SACRAMENTO — To the dismay of North Coast environmentalists and California lawmakers, a timber firm is attempting to alter key provisions of an agreement that was the cornerstone of a historic deal protecting the Headwaters Forest in Humboldt County.
Pacific Lumber wants to revise the conservation plan in part so it can push logging closer to several of the rivers and tributaries that cut through its 217,000 acres.
The habitat plan was a key part of the company's 1999 sale of the Headwaters Forest, a thicket of towering old-growth redwoods that had been targeted for the chain saw.
Pacific Lumber received $480 million from the state and federal governments in exchange for the forest, which now is a protected reserve. The company also agreed to operate under tight environmental rules on its remaining timber acres.
Now the firm's scientists say exhaustive research on Pacific Lumber's vast holdings over the last five years has determined that it can safely boost logging along waterways without harming fish or other aquatic life.
That argument has been met with suspicion by environmentalists on the North Coast, who consider the effort by Pacific Lumber an attempt to circumvent the 1999 agreement. It also has drawn the attention of state Sen. Byron Sher (D-Stanford) and Senate President Pro Tem John Burton (D-San Francisco), who played a pivotal role in the Headwaters negotiations.
"There's a real question in my mind whether we should deviate from the process we negotiated," said Sher, chairman of the Senate environment committee. "I don't want to say they're acting in bad faith. They're saying they're doing what they need to do for business reasons."

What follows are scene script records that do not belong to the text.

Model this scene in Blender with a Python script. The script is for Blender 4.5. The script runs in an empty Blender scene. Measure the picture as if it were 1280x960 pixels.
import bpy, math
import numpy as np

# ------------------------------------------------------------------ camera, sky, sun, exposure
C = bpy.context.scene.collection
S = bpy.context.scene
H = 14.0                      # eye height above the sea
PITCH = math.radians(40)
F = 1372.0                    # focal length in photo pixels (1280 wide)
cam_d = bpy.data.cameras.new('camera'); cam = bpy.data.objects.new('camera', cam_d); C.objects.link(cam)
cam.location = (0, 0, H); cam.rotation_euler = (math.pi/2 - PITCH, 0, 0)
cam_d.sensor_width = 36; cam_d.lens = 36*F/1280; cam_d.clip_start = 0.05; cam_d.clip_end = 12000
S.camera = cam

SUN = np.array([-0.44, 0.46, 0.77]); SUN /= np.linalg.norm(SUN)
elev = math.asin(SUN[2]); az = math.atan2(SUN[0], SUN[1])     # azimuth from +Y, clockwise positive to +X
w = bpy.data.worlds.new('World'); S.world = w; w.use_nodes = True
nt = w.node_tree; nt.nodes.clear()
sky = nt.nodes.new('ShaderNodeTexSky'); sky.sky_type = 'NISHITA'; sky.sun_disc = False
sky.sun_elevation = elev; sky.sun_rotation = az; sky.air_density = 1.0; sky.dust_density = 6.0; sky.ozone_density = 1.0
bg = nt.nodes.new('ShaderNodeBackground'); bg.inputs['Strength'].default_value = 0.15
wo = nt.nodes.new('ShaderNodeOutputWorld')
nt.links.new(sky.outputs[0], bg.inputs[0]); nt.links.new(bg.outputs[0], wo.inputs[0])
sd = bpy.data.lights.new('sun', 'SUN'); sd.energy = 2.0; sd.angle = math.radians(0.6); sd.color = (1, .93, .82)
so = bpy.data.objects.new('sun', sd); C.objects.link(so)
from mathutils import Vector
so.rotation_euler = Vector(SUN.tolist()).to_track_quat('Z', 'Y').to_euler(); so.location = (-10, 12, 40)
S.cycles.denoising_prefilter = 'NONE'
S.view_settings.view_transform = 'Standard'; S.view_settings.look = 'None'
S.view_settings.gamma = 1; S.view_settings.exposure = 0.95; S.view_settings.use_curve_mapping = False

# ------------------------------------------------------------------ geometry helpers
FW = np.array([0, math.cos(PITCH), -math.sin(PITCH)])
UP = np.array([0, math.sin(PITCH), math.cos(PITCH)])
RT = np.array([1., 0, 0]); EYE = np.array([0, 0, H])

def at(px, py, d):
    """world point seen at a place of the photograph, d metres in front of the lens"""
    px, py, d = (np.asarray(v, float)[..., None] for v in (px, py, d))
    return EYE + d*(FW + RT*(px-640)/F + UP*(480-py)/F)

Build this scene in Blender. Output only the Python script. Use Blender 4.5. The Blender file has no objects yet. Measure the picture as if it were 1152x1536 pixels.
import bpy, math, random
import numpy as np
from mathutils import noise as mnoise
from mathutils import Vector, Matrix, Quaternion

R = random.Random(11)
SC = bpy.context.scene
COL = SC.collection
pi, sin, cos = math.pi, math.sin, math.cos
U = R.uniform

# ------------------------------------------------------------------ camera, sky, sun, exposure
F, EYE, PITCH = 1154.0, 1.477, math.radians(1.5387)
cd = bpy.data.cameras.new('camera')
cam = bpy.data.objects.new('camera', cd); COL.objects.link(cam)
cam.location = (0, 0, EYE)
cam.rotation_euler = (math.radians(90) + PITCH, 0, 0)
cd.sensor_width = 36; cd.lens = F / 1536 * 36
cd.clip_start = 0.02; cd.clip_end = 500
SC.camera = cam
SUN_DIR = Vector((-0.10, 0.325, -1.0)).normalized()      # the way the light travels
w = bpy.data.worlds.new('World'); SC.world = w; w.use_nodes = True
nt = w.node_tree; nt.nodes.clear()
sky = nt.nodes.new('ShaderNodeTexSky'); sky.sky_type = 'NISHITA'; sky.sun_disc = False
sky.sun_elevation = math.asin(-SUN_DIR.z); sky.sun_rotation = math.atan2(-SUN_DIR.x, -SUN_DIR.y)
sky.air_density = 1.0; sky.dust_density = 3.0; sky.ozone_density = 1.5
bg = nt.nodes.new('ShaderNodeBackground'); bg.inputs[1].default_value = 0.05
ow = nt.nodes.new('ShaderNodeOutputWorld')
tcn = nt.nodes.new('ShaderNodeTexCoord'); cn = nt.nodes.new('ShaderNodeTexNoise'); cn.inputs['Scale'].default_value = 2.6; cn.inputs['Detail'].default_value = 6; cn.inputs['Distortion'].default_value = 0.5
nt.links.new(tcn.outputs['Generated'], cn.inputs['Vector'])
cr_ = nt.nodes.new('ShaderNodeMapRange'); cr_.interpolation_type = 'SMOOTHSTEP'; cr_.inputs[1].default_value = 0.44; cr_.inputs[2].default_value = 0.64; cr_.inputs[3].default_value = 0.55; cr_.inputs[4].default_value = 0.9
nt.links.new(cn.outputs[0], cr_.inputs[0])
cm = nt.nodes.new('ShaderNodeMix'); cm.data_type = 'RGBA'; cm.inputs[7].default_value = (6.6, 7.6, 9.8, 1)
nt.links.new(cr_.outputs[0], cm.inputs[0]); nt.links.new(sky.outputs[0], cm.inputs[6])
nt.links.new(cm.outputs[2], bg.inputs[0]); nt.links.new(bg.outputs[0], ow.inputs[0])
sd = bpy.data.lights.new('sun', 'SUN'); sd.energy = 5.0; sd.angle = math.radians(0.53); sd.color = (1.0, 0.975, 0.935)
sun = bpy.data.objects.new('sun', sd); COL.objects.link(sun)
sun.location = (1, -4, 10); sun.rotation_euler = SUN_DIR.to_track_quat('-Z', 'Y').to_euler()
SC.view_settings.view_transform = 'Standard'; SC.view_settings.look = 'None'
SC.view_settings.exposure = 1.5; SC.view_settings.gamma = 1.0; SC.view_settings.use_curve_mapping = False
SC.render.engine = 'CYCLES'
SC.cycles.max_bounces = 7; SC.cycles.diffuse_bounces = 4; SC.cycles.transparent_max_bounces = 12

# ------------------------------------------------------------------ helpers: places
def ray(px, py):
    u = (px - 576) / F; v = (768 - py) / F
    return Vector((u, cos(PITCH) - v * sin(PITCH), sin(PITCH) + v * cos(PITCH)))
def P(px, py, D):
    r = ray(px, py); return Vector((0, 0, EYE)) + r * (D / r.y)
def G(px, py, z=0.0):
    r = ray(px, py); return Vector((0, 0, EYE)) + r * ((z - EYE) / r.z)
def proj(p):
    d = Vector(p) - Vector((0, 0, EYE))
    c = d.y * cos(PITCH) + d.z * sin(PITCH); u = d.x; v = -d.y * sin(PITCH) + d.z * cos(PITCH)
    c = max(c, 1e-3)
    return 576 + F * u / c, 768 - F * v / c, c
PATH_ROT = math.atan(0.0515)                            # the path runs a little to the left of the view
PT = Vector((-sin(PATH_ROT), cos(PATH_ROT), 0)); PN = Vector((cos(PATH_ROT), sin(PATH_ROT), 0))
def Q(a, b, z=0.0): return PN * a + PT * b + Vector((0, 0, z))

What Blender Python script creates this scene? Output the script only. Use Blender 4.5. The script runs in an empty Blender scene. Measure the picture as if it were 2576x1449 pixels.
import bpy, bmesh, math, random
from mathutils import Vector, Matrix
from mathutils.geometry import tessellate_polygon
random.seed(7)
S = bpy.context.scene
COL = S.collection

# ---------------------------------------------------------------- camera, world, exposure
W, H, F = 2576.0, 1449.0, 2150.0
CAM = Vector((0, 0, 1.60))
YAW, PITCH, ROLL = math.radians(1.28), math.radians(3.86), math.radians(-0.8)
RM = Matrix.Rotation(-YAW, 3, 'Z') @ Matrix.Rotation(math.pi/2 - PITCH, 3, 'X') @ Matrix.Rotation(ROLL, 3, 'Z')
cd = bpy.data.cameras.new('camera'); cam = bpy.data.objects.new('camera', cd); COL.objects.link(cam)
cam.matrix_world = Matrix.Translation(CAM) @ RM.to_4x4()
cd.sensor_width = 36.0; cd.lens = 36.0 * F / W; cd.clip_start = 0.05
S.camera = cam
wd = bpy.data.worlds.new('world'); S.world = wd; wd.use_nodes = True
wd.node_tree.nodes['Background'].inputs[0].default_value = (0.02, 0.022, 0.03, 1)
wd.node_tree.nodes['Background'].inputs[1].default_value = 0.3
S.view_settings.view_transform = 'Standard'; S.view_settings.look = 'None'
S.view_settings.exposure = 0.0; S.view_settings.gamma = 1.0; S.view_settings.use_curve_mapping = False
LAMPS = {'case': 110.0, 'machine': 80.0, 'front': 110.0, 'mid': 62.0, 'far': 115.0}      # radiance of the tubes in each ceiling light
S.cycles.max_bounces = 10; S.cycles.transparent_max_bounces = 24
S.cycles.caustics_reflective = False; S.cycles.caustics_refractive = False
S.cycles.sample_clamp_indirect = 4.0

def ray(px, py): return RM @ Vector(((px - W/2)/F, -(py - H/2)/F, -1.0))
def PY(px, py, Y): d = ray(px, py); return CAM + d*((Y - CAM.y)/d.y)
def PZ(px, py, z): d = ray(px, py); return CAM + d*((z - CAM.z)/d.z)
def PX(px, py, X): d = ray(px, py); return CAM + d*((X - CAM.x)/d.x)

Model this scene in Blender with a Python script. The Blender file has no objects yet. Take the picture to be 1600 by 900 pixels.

Burton last week threatened to sue the administration of Gov. Arnold Schwarzenegger if the habitat plan was altered from the 1999 agreement. During a confirmation hearing for Michael Chrisman, the governor's new resources secretary, Burton received an assurance from Chrisman that the administration would reject any changes.
"These guys made out like bandits. They did very, very well," Burton said of Pacific Lumber and the Headwaters agreement. "There were conditions that were imposed upon them that maybe they weren't crazy about, but I would just hope they would not allow them to make changes to the [habitat plan], because we will sue."